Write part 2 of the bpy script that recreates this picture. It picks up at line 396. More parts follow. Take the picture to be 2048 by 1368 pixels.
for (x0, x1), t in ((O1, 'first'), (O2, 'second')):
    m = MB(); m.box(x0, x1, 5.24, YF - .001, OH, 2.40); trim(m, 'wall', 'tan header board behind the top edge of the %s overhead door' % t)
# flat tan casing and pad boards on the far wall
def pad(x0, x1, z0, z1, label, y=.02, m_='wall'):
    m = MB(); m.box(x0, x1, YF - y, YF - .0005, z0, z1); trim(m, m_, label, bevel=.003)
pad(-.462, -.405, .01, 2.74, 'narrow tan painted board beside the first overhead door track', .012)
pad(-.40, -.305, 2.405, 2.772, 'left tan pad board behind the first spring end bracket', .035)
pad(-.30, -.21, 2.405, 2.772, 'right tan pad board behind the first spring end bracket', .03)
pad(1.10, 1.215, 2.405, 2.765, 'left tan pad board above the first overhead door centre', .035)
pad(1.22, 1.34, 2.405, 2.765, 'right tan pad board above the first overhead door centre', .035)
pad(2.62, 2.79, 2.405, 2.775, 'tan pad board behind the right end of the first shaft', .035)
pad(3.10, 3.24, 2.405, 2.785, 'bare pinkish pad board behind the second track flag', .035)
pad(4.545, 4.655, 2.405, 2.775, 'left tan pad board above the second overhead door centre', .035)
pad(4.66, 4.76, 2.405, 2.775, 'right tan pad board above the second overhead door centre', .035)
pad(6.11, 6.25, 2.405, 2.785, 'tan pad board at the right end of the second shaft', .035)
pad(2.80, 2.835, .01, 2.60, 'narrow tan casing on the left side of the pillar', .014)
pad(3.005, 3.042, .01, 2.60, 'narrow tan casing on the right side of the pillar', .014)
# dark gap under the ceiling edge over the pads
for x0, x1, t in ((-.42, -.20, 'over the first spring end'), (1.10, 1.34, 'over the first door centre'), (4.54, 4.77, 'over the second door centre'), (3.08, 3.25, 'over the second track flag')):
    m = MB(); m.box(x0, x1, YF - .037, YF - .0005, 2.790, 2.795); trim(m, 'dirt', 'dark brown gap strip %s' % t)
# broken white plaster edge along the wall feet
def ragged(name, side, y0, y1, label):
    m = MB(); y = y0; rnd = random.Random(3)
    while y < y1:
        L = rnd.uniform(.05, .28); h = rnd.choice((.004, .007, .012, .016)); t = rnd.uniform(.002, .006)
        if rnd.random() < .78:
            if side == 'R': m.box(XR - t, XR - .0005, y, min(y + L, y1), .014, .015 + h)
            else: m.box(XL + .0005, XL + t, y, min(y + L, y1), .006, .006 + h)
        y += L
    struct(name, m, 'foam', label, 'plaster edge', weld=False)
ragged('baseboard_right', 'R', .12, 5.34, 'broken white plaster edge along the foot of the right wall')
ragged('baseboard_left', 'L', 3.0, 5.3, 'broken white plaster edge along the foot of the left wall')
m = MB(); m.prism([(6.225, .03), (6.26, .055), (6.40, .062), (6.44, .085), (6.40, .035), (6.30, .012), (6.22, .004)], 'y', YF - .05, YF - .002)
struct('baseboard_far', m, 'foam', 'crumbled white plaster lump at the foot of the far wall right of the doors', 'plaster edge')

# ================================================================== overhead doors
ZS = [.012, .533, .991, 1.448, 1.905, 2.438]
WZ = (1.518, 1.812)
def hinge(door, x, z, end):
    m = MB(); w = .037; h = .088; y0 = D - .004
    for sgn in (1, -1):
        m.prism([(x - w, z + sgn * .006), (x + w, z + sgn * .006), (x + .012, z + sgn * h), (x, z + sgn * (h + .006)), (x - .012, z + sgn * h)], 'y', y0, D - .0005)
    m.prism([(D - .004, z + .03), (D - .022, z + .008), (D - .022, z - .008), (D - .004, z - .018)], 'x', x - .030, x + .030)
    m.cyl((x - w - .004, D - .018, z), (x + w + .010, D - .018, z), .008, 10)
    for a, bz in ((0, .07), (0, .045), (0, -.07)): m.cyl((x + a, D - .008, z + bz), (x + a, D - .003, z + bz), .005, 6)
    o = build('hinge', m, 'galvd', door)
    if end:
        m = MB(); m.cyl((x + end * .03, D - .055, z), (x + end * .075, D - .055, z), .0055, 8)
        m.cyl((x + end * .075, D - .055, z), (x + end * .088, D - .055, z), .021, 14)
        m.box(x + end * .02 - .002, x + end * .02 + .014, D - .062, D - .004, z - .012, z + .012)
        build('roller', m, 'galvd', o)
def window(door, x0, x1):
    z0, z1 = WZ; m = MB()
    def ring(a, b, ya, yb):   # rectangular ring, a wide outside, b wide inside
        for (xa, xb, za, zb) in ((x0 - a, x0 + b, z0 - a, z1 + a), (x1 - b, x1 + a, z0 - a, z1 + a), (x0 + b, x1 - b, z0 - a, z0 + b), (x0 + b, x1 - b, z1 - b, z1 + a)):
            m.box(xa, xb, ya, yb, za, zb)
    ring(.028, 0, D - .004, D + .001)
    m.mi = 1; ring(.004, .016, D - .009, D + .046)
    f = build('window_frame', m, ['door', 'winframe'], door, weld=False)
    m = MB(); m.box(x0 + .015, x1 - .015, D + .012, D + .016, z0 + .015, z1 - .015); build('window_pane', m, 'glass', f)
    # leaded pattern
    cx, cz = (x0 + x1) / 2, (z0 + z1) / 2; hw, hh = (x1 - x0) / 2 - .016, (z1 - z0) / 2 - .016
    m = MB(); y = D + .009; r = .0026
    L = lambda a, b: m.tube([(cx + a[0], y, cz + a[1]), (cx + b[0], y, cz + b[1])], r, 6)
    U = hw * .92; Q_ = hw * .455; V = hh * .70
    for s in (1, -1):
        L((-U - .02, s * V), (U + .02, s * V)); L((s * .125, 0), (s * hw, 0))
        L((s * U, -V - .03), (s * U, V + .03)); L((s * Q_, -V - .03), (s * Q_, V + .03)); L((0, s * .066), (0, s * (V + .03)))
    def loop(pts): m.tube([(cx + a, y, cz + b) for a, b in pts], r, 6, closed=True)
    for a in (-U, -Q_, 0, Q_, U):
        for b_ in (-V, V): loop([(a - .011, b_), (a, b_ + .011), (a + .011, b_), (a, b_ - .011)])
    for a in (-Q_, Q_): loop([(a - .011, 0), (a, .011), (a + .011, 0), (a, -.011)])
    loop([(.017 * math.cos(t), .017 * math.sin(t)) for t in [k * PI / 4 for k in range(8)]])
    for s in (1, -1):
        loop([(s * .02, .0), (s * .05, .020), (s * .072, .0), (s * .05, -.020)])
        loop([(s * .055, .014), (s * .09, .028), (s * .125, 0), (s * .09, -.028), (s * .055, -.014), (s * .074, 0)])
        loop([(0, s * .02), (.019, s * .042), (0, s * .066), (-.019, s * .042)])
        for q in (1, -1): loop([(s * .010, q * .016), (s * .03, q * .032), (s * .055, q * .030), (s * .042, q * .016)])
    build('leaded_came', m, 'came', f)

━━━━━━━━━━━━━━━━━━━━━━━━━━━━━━

_WHAT TO DO_.
Output the full listing exactly as it stands.

_ANSWER FOR THIS EXERCISE_.
Write part 2 of the bpy script that recreates this picture. It picks up at line 396. More parts follow. Take the picture to be 2048 by 1368 pixels.
for (x0, x1), t in ((O1, 'first'), (O2, 'second')):
    m = MB(); m.box(x0, x1, 5.24, YF - .001, OH, 2.40); trim(m, 'wall', 'tan header board behind the top edge of the %s overhead door' % t)
# flat tan casing and pad boards on the far wall
def pad(x0, x1, z0, z1, label, y=.02, m_='wall'):
    m = MB(); m.box(x0, x1, YF - y, YF - .0005, z0, z1); trim(m, m_, label, bevel=.003)
pad(-.462, -.405, .01, 2.74, 'narrow tan painted board beside the first overhead door track', .012)
pad(-.40, -.305, 2.405, 2.772, 'left tan pad board behind the first spring end bracket', .035)
pad(-.30, -.21, 2.405, 2.772, 'right tan pad board behind the first spring end bracket', .03)
pad(1.10, 1.215, 2.405, 2.765, 'left tan pad board above the first overhead door centre', .035)
pad(1.22, 1.34, 2.405, 2.765, 'right tan pad board above the first overhead door centre', .035)
pad(2.62, 2.79, 2.405, 2.775, 'tan pad board behind the right end of the first shaft', .035)
pad(3.10, 3.24, 2.405, 2.785, 'bare pinkish pad board behind the second track flag', .035)
pad(4.545, 4.655, 2.405, 2.775, 'left tan pad board above the second overhead door centre', .035)
pad(4.66, 4.76, 2.405, 2.775, 'right tan pad board above the second overhead door centre', .035)
pad(6.11, 6.25, 2.405, 2.785, 'tan pad board at the right end of the second shaft', .035)
pad(2.80, 2.835, .01, 2.60, 'narrow tan casing on the left side of the pillar', .014)
pad(3.005, 3.042, .01, 2.60, 'narrow tan casing on the right side of the pillar', .014)
# dark gap under the ceiling edge over the pads
for x0, x1, t in ((-.42, -.20, 'over the first spring end'), (1.10, 1.34, 'over the first door centre'), (4.54, 4.77, 'over the second door centre'), (3.08, 3.25, 'over the second track flag')):
    m = MB(); m.box(x0, x1, YF - .037, YF - .0005, 2.790, 2.795); trim(m, 'dirt', 'dark brown gap strip %s' % t)
# broken white plaster edge along the wall feet
def ragged(name, side, y0, y1, label):
    m = MB(); y = y0; rnd = random.Random(3)
    while y < y1:
        L = rnd.uniform(.05, .28); h = rnd.choice((.004, .007, .012, .016)); t = rnd.uniform(.002, .006)
        if rnd.random() < .78:
            if side == 'R': m.box(XR - t, XR - .0005, y, min(y + L, y1), .014, .015 + h)
            else: m.box(XL + .0005, XL + t, y, min(y + L, y1), .006, .006 + h)
        y += L
    struct(name, m, 'foam', label, 'plaster edge', weld=False)
ragged('baseboard_right', 'R', .12, 5.34, 'broken white plaster edge along the foot of the right wall')
ragged('baseboard_left', 'L', 3.0, 5.3, 'broken white plaster edge along the foot of the left wall')
m = MB(); m.prism([(6.225, .03), (6.26, .055), (6.40, .062), (6.44, .085), (6.40, .035), (6.30, .012), (6.22, .004)], 'y', YF - .05, YF - .002)
struct('baseboard_far', m, 'foam', 'crumbled white plaster lump at the foot of the far wall right of the doors', 'plaster edge')

# ================================================================== overhead doors
ZS = [.012, .533, .991, 1.448, 1.905, 2.438]
WZ = (1.518, 1.812)
def hinge(door, x, z, end):
    m = MB(); w = .037; h = .088; y0 = D - .004
    for sgn in (1, -1):
        m.prism([(x - w, z + sgn * .006), (x + w, z + sgn * .006), (x + .012, z + sgn * h), (x, z + sgn * (h + .006)), (x - .012, z + sgn * h)], 'y', y0, D - .0005)
    m.prism([(D - .004, z + .03), (D - .022, z + .008), (D - .022, z - .008), (D - .004, z - .018)], 'x', x - .030, x + .030)
    m.cyl((x - w - .004, D - .018, z), (x + w + .010, D - .018, z), .008, 10)
    for a, bz in ((0, .07), (0, .045), (0, -.07)): m.cyl((x + a, D - .008, z + bz), (x + a, D - .003, z + bz), .005, 6)
    o = build('hinge', m, 'galvd', door)
    if end:
        m = MB(); m.cyl((x + end * .03, D - .055, z), (x + end * .075, D - .055, z), .0055, 8)
        m.cyl((x + end * .075, D - .055, z), (x + end * .088, D - .055, z), .021, 14)
        m.box(x + end * .02 - .002, x + end * .02 + .014, D - .062, D - .004, z - .012, z + .012)
        build('roller', m, 'galvd', o)
def window(door, x0, x1):
    z0, z1 = WZ; m = MB()
    def ring(a, b, ya, yb):   # rectangular ring, a wide outside, b wide inside
        for (xa, xb, za, zb) in ((x0 - a, x0 + b, z0 - a, z1 + a), (x1 - b, x1 + a, z0 - a, z1 + a), (x0 + b, x1 - b, z0 - a, z0 + b), (x0 + b, x1 - b, z1 - b, z1 + a)):
            m.box(xa, xb, ya, yb, za, zb)
    ring(.028, 0, D - .004, D + .001)
    m.mi = 1; ring(.004, .016, D - .009, D + .046)
    f = build('window_frame', m, ['door', 'winframe'], door, weld=False)
    m = MB(); m.box(x0 + .015, x1 - .015, D + .012, D + .016, z0 + .015, z1 - .015); build('window_pane', m, 'glass', f)
    # leaded pattern
    cx, cz = (x0 + x1) / 2, (z0 + z1) / 2; hw, hh = (x1 - x0) / 2 - .016, (z1 - z0) / 2 - .016
    m = MB(); y = D + .009; r = .0026
    L = lambda a, b: m.tube([(cx + a[0], y, cz + a[1]), (cx + b[0], y, cz + b[1])], r, 6)
    U = hw * .92; Q_ = hw * .455; V = hh * .70
    for s in (1, -1):
        L((-U - .02, s * V), (U + .02, s * V)); L((s * .125, 0), (s * hw, 0))
        L((s * U, -V - .03), (s * U, V + .03)); L((s * Q_, -V - .03), (s * Q_, V + .03)); L((0, s * .066), (0, s * (V + .03)))
    def loop(pts): m.tube([(cx + a, y, cz + b) for a, b in pts], r, 6, closed=True)
    for a in (-U, -Q_, 0, Q_, U):
        for b_ in (-V, V): loop([(a - .011, b_), (a, b_ + .011), (a + .011, b_), (a, b_ - .011)])
    for a in (-Q_, Q_): loop([(a - .011, 0), (a, .011), (a + .011, 0), (a, -.011)])
    loop([(.017 * math.cos(t), .017 * math.sin(t)) for t in [k * PI / 4 for k in range(8)]])
    for s in (1, -1):
        loop([(s * .02, .0), (s * .05, .020), (s * .072, .0), (s * .05, -.020)])
        loop([(s * .055, .014), (s * .09, .028), (s * .125, 0), (s * .09, -.028), (s * .055, -.014), (s * .074, 0)])
        loop([(0, s * .02), (.019, s * .042), (0, s * .066), (-.019, s * .042)])
        for q in (1, -1): loop([(s * .010, q * .016), (s * .03, q * .032), (s * .055, q * .030), (s * .042, q * .016)])
    build('leaded_came', m, 'came', f)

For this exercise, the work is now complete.